Walking Meetings: The Research and the Practice

The Oppezzo and Schwartz Stanford studies in 2014 showed something specific: walking improves divergent thinking — the kind of cognition where you're generating ideas or finding novel solutions — by roughly 60% on creativity benchmarks. The effect persisted briefly after sitting back down.

Convergent thinking — narrowing options, making decisions, solving a problem with a known correct answer — didn't benefit. In some setups, walking actually impaired it slightly. The activation pattern matters: walking lights up the right kind of brain network for ideation, but it competes with the kind of focused executive control that decision-making needs.

Walking is for the meeting that needs ideas, not the meeting that needs decisions.

So walking meetings should be matched to the right task. Brainstorms, kickoff conversations, "what could this look like" sessions — perfect. Decisions, contract reviews, financial planning, anything requiring careful detail handling — bad fit.

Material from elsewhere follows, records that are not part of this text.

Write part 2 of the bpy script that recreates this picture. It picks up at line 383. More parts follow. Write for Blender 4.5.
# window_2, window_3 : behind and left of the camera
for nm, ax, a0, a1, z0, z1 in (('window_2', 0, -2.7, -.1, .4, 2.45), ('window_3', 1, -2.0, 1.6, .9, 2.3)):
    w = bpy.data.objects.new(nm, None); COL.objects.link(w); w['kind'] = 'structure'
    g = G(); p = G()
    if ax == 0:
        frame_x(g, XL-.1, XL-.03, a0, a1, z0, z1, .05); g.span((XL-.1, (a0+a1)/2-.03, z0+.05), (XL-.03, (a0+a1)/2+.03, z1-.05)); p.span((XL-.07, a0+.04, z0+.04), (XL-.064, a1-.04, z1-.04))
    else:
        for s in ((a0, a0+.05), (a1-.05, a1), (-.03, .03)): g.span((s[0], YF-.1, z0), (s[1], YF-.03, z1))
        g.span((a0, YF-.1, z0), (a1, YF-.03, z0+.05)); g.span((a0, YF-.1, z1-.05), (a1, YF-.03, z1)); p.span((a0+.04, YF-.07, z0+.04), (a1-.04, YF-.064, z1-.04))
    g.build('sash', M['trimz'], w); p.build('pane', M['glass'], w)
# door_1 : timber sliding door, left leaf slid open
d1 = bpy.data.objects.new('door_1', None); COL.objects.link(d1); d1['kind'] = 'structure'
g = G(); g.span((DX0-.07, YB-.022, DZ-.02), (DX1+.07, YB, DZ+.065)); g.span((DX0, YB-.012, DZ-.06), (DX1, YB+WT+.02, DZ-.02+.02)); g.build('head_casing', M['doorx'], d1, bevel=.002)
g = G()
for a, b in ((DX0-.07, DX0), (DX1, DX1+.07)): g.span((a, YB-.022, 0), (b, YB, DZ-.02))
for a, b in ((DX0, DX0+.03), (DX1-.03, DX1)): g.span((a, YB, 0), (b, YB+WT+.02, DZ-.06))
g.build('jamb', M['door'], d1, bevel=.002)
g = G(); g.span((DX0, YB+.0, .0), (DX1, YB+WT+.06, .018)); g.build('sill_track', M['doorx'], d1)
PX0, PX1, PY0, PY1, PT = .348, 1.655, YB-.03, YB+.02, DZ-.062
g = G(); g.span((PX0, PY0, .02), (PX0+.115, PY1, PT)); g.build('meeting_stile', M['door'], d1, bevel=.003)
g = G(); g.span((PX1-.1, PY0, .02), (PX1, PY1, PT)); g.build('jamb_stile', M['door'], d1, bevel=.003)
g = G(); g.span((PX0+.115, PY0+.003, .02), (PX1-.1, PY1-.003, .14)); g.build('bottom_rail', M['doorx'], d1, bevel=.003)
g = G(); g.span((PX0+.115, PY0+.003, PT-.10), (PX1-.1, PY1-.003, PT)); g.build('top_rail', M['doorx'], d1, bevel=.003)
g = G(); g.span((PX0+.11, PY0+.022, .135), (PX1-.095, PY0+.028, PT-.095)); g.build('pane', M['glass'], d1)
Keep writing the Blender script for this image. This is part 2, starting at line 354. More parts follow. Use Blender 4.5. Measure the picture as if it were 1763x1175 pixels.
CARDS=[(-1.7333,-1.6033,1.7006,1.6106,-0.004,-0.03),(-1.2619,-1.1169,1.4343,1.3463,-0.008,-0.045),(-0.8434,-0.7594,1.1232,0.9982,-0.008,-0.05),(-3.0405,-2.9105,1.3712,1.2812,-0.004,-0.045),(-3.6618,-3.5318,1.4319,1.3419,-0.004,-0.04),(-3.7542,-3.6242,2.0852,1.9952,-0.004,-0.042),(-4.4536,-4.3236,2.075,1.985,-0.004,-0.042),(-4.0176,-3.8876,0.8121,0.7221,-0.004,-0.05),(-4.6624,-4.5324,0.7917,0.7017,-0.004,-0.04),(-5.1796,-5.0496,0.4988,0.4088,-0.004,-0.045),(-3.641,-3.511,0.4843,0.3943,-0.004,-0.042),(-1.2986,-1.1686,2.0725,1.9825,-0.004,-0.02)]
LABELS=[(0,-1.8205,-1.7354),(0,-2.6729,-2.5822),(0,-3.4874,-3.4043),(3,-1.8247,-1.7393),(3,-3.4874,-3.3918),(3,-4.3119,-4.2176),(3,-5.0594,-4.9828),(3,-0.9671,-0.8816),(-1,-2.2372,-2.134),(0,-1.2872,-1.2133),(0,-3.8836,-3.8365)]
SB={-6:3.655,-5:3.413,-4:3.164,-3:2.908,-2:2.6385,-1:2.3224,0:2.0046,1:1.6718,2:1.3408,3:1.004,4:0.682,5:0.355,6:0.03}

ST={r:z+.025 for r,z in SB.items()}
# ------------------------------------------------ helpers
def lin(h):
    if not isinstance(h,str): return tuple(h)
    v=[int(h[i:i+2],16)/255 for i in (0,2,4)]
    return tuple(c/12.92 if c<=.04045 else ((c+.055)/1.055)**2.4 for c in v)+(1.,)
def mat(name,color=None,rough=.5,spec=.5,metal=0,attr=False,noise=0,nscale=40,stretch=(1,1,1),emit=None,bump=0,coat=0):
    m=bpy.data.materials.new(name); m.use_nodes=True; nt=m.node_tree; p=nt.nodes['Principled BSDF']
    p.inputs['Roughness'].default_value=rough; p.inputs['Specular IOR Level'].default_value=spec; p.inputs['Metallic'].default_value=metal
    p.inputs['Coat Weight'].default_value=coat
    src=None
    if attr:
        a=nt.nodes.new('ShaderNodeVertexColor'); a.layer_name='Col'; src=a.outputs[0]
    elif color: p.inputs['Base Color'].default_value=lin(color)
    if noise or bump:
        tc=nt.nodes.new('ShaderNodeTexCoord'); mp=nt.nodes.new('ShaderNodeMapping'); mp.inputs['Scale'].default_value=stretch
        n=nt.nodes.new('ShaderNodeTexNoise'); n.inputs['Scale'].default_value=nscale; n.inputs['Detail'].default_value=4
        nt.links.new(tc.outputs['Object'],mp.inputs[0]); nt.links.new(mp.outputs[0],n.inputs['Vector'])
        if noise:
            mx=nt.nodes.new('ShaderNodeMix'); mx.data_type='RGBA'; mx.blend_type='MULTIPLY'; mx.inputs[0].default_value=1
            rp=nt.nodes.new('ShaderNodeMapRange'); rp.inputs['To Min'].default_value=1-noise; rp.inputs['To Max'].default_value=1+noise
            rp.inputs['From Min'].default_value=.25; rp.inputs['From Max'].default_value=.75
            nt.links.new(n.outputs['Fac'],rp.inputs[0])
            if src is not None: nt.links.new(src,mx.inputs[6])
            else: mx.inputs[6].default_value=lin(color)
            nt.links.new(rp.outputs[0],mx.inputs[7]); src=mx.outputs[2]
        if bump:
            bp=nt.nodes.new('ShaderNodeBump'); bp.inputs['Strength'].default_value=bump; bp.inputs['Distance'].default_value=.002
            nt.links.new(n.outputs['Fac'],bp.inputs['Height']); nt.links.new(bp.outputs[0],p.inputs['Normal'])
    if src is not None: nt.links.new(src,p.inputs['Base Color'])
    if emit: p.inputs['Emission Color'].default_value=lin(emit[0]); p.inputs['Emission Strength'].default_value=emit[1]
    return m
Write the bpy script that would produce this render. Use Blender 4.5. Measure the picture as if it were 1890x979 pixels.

Route matters more than people realize. Indoor treadmill walks captured most of the effect in Stanford's controlled setup, suggesting the locomotion itself drives it. Outdoor walks add nature exposure and likely amplify the effect — but only if the route is low-cognitive-load. Walking somewhere with constant traffic decisions or social navigation cancels the benefit.

Practical setup: a defined loop you've walked many times, ideally 25–45 minutes, ideally outdoors, ideally with one other person. Phones away or on speaker if it's a call. The destination doesn't matter; the walking itself is the intervention.

For Salt Lake Valley walkers: the Dimple Dell Trail in Sandy, Liberty Park in SLC, the Jordan River Parkway are all underused for this purpose.